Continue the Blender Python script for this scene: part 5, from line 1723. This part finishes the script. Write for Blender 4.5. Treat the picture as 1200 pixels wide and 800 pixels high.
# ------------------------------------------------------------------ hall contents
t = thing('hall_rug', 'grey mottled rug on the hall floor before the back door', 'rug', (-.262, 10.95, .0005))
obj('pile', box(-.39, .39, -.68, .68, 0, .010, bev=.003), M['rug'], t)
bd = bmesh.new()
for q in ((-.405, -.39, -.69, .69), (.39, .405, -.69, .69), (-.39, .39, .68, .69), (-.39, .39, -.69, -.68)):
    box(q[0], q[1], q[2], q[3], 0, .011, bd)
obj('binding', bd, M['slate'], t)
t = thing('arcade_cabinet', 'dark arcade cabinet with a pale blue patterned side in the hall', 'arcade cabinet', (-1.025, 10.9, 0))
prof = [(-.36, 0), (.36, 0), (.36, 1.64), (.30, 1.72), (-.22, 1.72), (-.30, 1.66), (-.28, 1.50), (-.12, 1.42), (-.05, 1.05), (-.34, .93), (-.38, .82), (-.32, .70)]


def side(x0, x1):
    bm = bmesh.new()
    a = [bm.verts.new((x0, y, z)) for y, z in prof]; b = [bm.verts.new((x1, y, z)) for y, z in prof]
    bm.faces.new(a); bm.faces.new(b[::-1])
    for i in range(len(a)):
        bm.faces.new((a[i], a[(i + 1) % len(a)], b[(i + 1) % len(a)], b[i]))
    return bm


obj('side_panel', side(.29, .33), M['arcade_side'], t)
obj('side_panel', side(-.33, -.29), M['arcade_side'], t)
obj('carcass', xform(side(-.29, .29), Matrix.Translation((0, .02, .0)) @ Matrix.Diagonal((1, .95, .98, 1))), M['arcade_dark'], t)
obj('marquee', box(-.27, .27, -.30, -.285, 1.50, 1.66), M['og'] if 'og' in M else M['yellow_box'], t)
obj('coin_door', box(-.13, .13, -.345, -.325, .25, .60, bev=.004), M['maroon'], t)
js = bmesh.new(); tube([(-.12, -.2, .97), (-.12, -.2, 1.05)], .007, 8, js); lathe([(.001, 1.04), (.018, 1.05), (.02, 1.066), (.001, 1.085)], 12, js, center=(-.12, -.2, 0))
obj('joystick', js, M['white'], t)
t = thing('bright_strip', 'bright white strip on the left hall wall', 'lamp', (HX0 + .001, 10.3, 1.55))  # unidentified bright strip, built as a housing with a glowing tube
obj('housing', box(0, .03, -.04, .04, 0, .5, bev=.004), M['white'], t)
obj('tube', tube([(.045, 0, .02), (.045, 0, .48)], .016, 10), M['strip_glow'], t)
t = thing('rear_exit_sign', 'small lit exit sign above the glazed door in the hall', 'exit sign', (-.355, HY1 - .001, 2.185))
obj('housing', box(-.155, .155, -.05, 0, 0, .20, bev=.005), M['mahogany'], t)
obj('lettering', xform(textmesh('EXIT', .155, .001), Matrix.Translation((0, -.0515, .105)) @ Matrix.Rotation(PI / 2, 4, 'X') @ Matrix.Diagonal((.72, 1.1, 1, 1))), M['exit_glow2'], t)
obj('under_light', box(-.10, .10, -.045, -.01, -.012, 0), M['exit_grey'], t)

--

- **JOB**
Repeat the preceding lines exactly, please, every one of them.

- **COMPLETE ANSWER**
Continue the Blender Python script for this scene: part 5, from line 1723. This part finishes the script. Write for Blender 4.5. Treat the picture as 1200 pixels wide and 800 pixels high.
# ------------------------------------------------------------------ hall contents
t = thing('hall_rug', 'grey mottled rug on the hall floor before the back door', 'rug', (-.262, 10.95, .0005))
obj('pile', box(-.39, .39, -.68, .68, 0, .010, bev=.003), M['rug'], t)
bd = bmesh.new()
for q in ((-.405, -.39, -.69, .69), (.39, .405, -.69, .69), (-.39, .39, .68, .69), (-.39, .39, -.69, -.68)):
    box(q[0], q[1], q[2], q[3], 0, .011, bd)
obj('binding', bd, M['slate'], t)
t = thing('arcade_cabinet', 'dark arcade cabinet with a pale blue patterned side in the hall', 'arcade cabinet', (-1.025, 10.9, 0))
prof = [(-.36, 0), (.36, 0), (.36, 1.64), (.30, 1.72), (-.22, 1.72), (-.30, 1.66), (-.28, 1.50), (-.12, 1.42), (-.05, 1.05), (-.34, .93), (-.38, .82), (-.32, .70)]


def side(x0, x1):
    bm = bmesh.new()
    a = [bm.verts.new((x0, y, z)) for y, z in prof]; b = [bm.verts.new((x1, y, z)) for y, z in prof]
    bm.faces.new(a); bm.faces.new(b[::-1])
    for i in range(len(a)):
        bm.faces.new((a[i], a[(i + 1) % len(a)], b[(i + 1) % len(a)], b[i]))
    return bm


obj('side_panel', side(.29, .33), M['arcade_side'], t)
obj('side_panel', side(-.33, -.29), M['arcade_side'], t)
obj('carcass', xform(side(-.29, .29), Matrix.Translation((0, .02, .0)) @ Matrix.Diagonal((1, .95, .98, 1))), M['arcade_dark'], t)
obj('marquee', box(-.27, .27, -.30, -.285, 1.50, 1.66), M['og'] if 'og' in M else M['yellow_box'], t)
obj('coin_door', box(-.13, .13, -.345, -.325, .25, .60, bev=.004), M['maroon'], t)
js = bmesh.new(); tube([(-.12, -.2, .97), (-.12, -.2, 1.05)], .007, 8, js); lathe([(.001, 1.04), (.018, 1.05), (.02, 1.066), (.001, 1.085)], 12, js, center=(-.12, -.2, 0))
obj('joystick', js, M['white'], t)
t = thing('bright_strip', 'bright white strip on the left hall wall', 'lamp', (HX0 + .001, 10.3, 1.55))  # unidentified bright strip, built as a housing with a glowing tube
obj('housing', box(0, .03, -.04, .04, 0, .5, bev=.004), M['white'], t)
obj('tube', tube([(.045, 0, .02), (.045, 0, .48)], .016, 10), M['strip_glow'], t)
t = thing('rear_exit_sign', 'small lit exit sign above the glazed door in the hall', 'exit sign', (-.355, HY1 - .001, 2.185))
obj('housing', box(-.155, .155, -.05, 0, 0, .20, bev=.005), M['mahogany'], t)
obj('lettering', xform(textmesh('EXIT', .155, .001), Matrix.Translation((0, -.0515, .105)) @ Matrix.Rotation(PI / 2, 4, 'X') @ Matrix.Diagonal((.72, 1.1, 1, 1))), M['exit_glow2'], t)
obj('under_light', box(-.10, .10, -.045, -.01, -.012, 0), M['exit_grey'], t)